> [Short problem] Omit any picture, and return the remaining data exactly as written.

> [Supplied data]
++++++++++
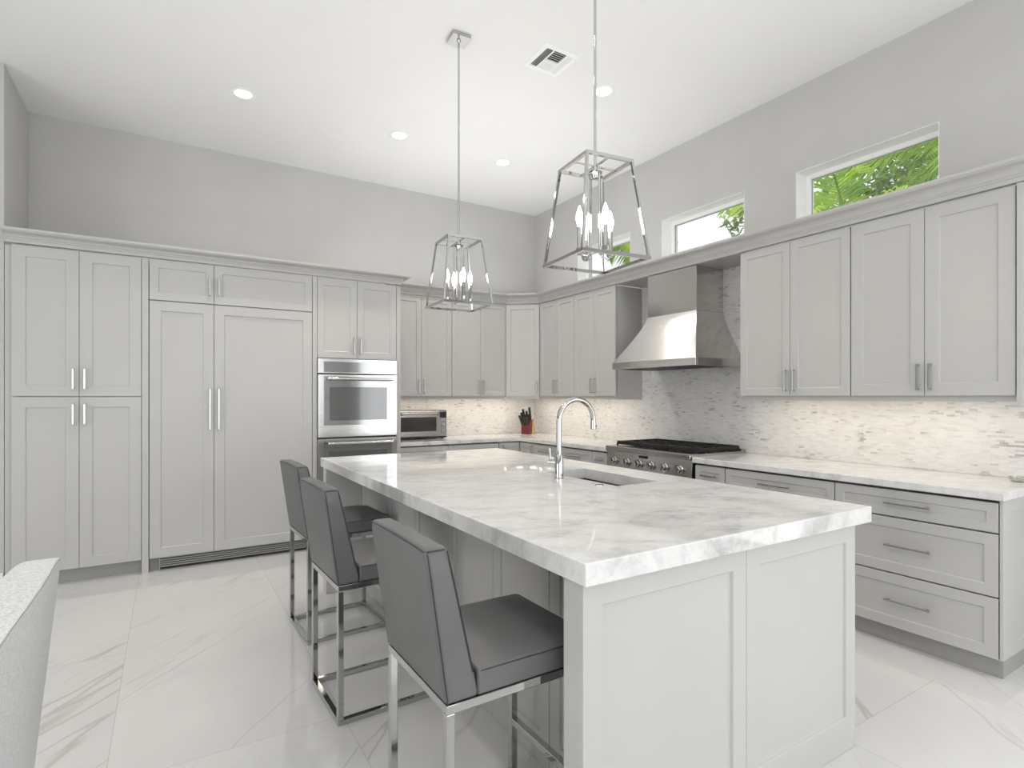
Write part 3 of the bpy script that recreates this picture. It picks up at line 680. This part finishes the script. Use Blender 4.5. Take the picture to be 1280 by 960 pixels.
# ------------------------------------------------------------------ bar stools
def make_stool(name, label, loc, rz):
    t = thing(name, loc, label, 'stool', 'grey leather bar stools along the island', rz)
    W, D = .215, .475     # half width, depth; local +x points to the island, rear at x=0
    s = .024; zt = .572
    fr = new(); fb = new()
    for y in (-W+s/2, W-s/2):
        bar(fb, (0, y, s/2), (D, y, s/2), s, s, (0, 0, 1)); bar(fr, (0, y, zt), (D, y, zt), s, s, (0, 0, 1))
    for x in (s/2, D-s/2):
        bar(fr, (x, -W+s, zt), (x, W-s, zt), s, s, (0, 0, 1))
    bar(fb, (s/2, -W+s, s/2), (s/2, W-s, s/2), s, s, (0, 0, 1)); bar(fb, (D-s/2, -W+s, s/2), (D-s/2, W-s, s/2), s, s, (0, 0, 1))
    part('base_frame', fb, M['chrome'], t, local=True, bevel=.002)
    part('seat_frame', fr, M['chrome'], t, local=True, bevel=.002)
    for x in (s/2, D-s/2):
        for y in (-W+s/2, W-s/2):
            bm = new(); bar(bm, (x, y, s), (x, y, zt-s/2), s); part('leg', bm, M['chrome'], t, local=True, bevel=.002)
    bm = new(); bar(bm, (D-s/2, -W+s, .205), (D-s/2, W-s, .205), s, s, (0, 0, 1)); part('footrest', bm, M['chrome'], t, local=True, bevel=.002)
    # seat cushion, gently domed
    bm = new(); x0, x1 = .09, D+.012; z0, z1 = zt+s/2+.001, .660; nx, ny = 10, 10
    def top(u, v):
        e = (1-(2*u-1)**4)*(1-(2*v-1)**4); return z1-.006+.024*e
    g = [[bm.verts.new((x0+(x1-x0)*i/nx, -W+2*W*j/ny, top(i/nx, j/ny))) for j in range(ny+1)] for i in range(nx+1)]
    for i in range(nx):
        for j in range(ny): bm.faces.new((g[i][j], g[i+1][j], g[i+1][j+1], g[i][j+1]))
    border = [g[i][0] for i in range(nx+1)]+[g[nx][j] for j in range(1, ny+1)]+[g[i][ny] for i in range(nx-1, -1, -1)]+[g[0][j] for j in range(ny-1, 0, -1)]
    low = [bm.verts.new((v.co.x, v.co.y, z0)) for v in border]; n = len(border)
    for k in range(n): bm.faces.new((border[k], border[(k+1) % n], low[(k+1) % n], low[k]))
    bm.faces.new(low[::-1])
    part('seat', bm, M['leather'], t, local=True, smooth=True, bevel=.008, seg=3, angle=50)
    # backrest: wedge leaning back
    bm = new(); zb, zt2 = z0, .990; rings = []; m_ = 12
    for k in range(m_+1):
        q = k/m_; z = zb+(zt2-zb)*q
        xb = -.002-.058*q; xf = .094-.090*q**1.05
        wy = W+.002
        if q > .90: c_ = (q-.90)/.10; wy -= .016*c_*c_
        rings.append([bm.verts.new(p) for p in ((xb, -wy, z), (xf, -wy, z), (xf+.0, 0, z+.003*q), (xf, wy, z), (xb, wy, z), (xb-.006*math.sin(PI*q), 0, z+.003*q))])
    for i in range(m_):
        for k in range(6): bm.faces.new((rings[i][k], rings[i][(k+1) % 6], rings[i+1][(k+1) % 6], rings[i+1][k]))
    bm.faces.new(rings[0][::-1]); bm.faces.new(rings[-1])
    bk = part('backrest', bm, M['leather'], t, local=True, smooth=True, bevel=.012, seg=4, angle=45)
    bm = new()
    for sy in (-1, 1):
        y = sy*(W+.0005)
        for off_f in (False, True):
            pts = []
            for k in range(m_+1):
                q = (.17+.805*k/m_) if off_f else k/m_*.975; z = zb+(zt2-zb)*q; xb = -.002-.058*q+.0045; xf = .094-.090*q**1.05-.006
                pts.append((xf if off_f else xb, y+sy*.0018, z))
            tube(bm, pts, .0018, 6)
    zz = zt2-.008
    tube(bm, [(-.057, -W+.012, zz), (-.061, 0, zz+.005), (-.057, W-.012, zz)], .0018, 6)
    for sy in (-1, 1): tube(bm, [(-.052, sy*(W-.008), zz), (-.002, sy*(W-.008), zz)], .0018, 6)
    part('piping', bm, M['piping'], bk, local=True, smooth=True)
    bm = new()
    for sy in (-1, 1): tube(bm, [(.098, sy*(W+.0012), z1-.010), (x1-.012, sy*(W+.0012), z1-.010)], .0016, 6)
    tube(bm, [(x1+.0012, -W+.01, z1-.010), (x1+.0012, W-.01, z1-.010)], .0016, 6)
    part('piping', bm, M['piping'], t, local=True, smooth=True)
    return t
st0 = make_stool('bar_stool', 'nearest grey leather bar stool, at the near corner of the island', (.598, 1.503, 0), math.radians(.6))
for (x, y, a, lab) in ((.590, 2.557, 2, 'middle one of the three grey leather bar stools at the island'), (.641, 3.413, 2.5, 'farthest grey leather bar stool, nearest the refrigerator')):
    c = copy_tree(st0); c.location = (x, y, 0); c.rotation_euler = (0, 0, math.radians(a)); c['label'] = lab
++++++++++
> [The result]
Write part 3 of the bpy script that recreates this picture. It picks up at line 680. This part finishes the script. Use Blender 4.5. Take the picture to be 1280 by 960 pixels.
# ------------------------------------------------------------------ bar stools
def make_stool(name, label, loc, rz):
    t = thing(name, loc, label, 'stool', 'grey leather bar stools along the island', rz)
    W, D = .215, .475     # half width, depth; local +x points to the island, rear at x=0
    s = .024; zt = .572
    fr = new(); fb = new()
    for y in (-W+s/2, W-s/2):
        bar(fb, (0, y, s/2), (D, y, s/2), s, s, (0, 0, 1)); bar(fr, (0, y, zt), (D, y, zt), s, s, (0, 0, 1))
    for x in (s/2, D-s/2):
        bar(fr, (x, -W+s, zt), (x, W-s, zt), s, s, (0, 0, 1))
    bar(fb, (s/2, -W+s, s/2), (s/2, W-s, s/2), s, s, (0, 0, 1)); bar(fb, (D-s/2, -W+s, s/2), (D-s/2, W-s, s/2), s, s, (0, 0, 1))
    part('base_frame', fb, M['chrome'], t, local=True, bevel=.002)
    part('seat_frame', fr, M['chrome'], t, local=True, bevel=.002)
    for x in (s/2, D-s/2):
        for y in (-W+s/2, W-s/2):
            bm = new(); bar(bm, (x, y, s), (x, y, zt-s/2), s); part('leg', bm, M['chrome'], t, local=True, bevel=.002)
    bm = new(); bar(bm, (D-s/2, -W+s, .205), (D-s/2, W-s, .205), s, s, (0, 0, 1)); part('footrest', bm, M['chrome'], t, local=True, bevel=.002)
    # seat cushion, gently domed
    bm = new(); x0, x1 = .09, D+.012; z0, z1 = zt+s/2+.001, .660; nx, ny = 10, 10
    def top(u, v):
        e = (1-(2*u-1)**4)*(1-(2*v-1)**4); return z1-.006+.024*e
    g = [[bm.verts.new((x0+(x1-x0)*i/nx, -W+2*W*j/ny, top(i/nx, j/ny))) for j in range(ny+1)] for i in range(nx+1)]
    for i in range(nx):
        for j in range(ny): bm.faces.new((g[i][j], g[i+1][j], g[i+1][j+1], g[i][j+1]))
    border = [g[i][0] for i in range(nx+1)]+[g[nx][j] for j in range(1, ny+1)]+[g[i][ny] for i in range(nx-1, -1, -1)]+[g[0][j] for j in range(ny-1, 0, -1)]
    low = [bm.verts.new((v.co.x, v.co.y, z0)) for v in border]; n = len(border)
    for k in range(n): bm.faces.new((border[k], border[(k+1) % n], low[(k+1) % n], low[k]))
    bm.faces.new(low[::-1])
    part('seat', bm, M['leather'], t, local=True, smooth=True, bevel=.008, seg=3, angle=50)
    # backrest: wedge leaning back
    bm = new(); zb, zt2 = z0, .990; rings = []; m_ = 12
    for k in range(m_+1):
        q = k/m_; z = zb+(zt2-zb)*q
        xb = -.002-.058*q; xf = .094-.090*q**1.05
        wy = W+.002
        if q > .90: c_ = (q-.90)/.10; wy -= .016*c_*c_
        rings.append([bm.verts.new(p) for p in ((xb, -wy, z), (xf, -wy, z), (xf+.0, 0, z+.003*q), (xf, wy, z), (xb, wy, z), (xb-.006*math.sin(PI*q), 0, z+.003*q))])
    for i in range(m_):
        for k in range(6): bm.faces.new((rings[i][k], rings[i][(k+1) % 6], rings[i+1][(k+1) % 6], rings[i+1][k]))
    bm.faces.new(rings[0][::-1]); bm.faces.new(rings[-1])
    bk = part('backrest', bm, M['leather'], t, local=True, smooth=True, bevel=.012, seg=4, angle=45)
    bm = new()
    for sy in (-1, 1):
        y = sy*(W+.0005)
        for off_f in (False, True):
            pts = []
            for k in range(m_+1):
                q = (.17+.805*k/m_) if off_f else k/m_*.975; z = zb+(zt2-zb)*q; xb = -.002-.058*q+.0045; xf = .094-.090*q**1.05-.006
                pts.append((xf if off_f else xb, y+sy*.0018, z))
            tube(bm, pts, .0018, 6)
    zz = zt2-.008
    tube(bm, [(-.057, -W+.012, zz), (-.061, 0, zz+.005), (-.057, W-.012, zz)], .0018, 6)
    for sy in (-1, 1): tube(bm, [(-.052, sy*(W-.008), zz), (-.002, sy*(W-.008), zz)], .0018, 6)
    part('piping', bm, M['piping'], bk, local=True, smooth=True)
    bm = new()
    for sy in (-1, 1): tube(bm, [(.098, sy*(W+.0012), z1-.010), (x1-.012, sy*(W+.0012), z1-.010)], .0016, 6)
    tube(bm, [(x1+.0012, -W+.01, z1-.010), (x1+.0012, W-.01, z1-.010)], .0016, 6)
    part('piping', bm, M['piping'], t, local=True, smooth=True)
    return t
st0 = make_stool('bar_stool', 'nearest grey leather bar stool, at the near corner of the island', (.598, 1.503, 0), math.radians(.6))
for (x, y, a, lab) in ((.590, 2.557, 2, 'middle one of the three grey leather bar stools at the island'), (.641, 3.413, 2.5, 'farthest grey leather bar stool, nearest the refrigerator')):
    c = copy_tree(st0); c.location = (x, y, 0); c.rotation_euler = (0, 0, math.radians(a)); c['label'] = lab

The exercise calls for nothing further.